Yep, as I mentioned, I just replaced the stc-styles.rc.cfg from the
pype distribution with one from peppy back when I was using the Boa
styling scheme like PyPE does. (I use Editra's styling now, btw.)

Anyway, I found the problem. This missing '#' in the
stc-styles.rc.cfg distributed with PyPE-2.8.8 caused the error, so you
might want to update your source distribution.

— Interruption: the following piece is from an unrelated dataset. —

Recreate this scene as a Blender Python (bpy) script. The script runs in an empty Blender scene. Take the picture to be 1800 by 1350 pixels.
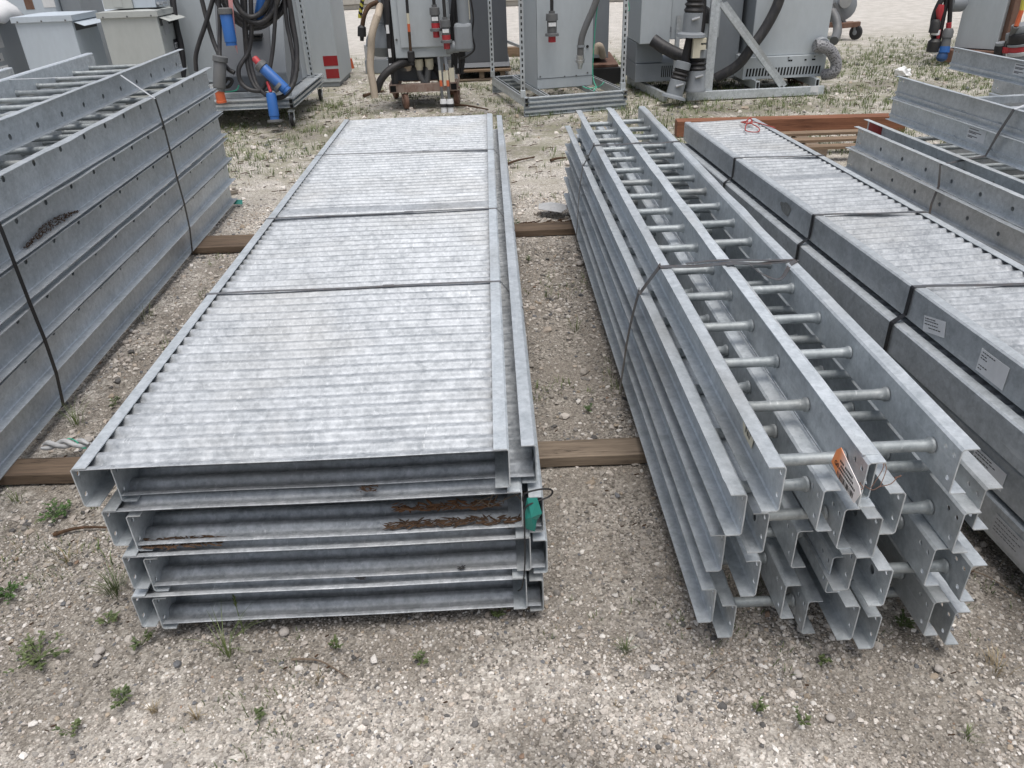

$ diff stc-styles.rc.cfg ../tmp/stc-styles.rc.cfg
22c22
< style.python.014=fore:#ffffff,back:000000
---
> style.python.014=fore:#ffffff,back:#000000

> > The one thing I might
> > try to enhance is returning to the base intention level after closing
> > a continuation line, e.g.:
> >
> > self.blah(arg1, arg2,
> > arg3, arg4)
> > ^
> >
> > where pype places the cursor at the ^ instead of under the 's' after
> > hitting return after the close paren.
>
> That is known and expected behavior ;), where it errs on the side of
> doing less work. Technically, in order to be correct in all cases,
> one may need to check all previous lines. And for the size of source
> files I typically end up editing (and sometimes the way I edit), going
> as far back as necessary can cause a noticeable delay (something that
> I hate when I'm writing software, which is why I don't use Wing IDE,
> and some others).

Yeah, there's always some corner case that would cause unacceptable
delay. I figure that emacs does it (mostly) correctly, and if emacs
can do it in elisp without me noticing, the same ought to be possible
in python. :) Heck, emacs didn't have noticeable delay back when I
was running on [insert-dating-myself-hardware-reference-here], so to
do it emacsishly correct should be reasonable.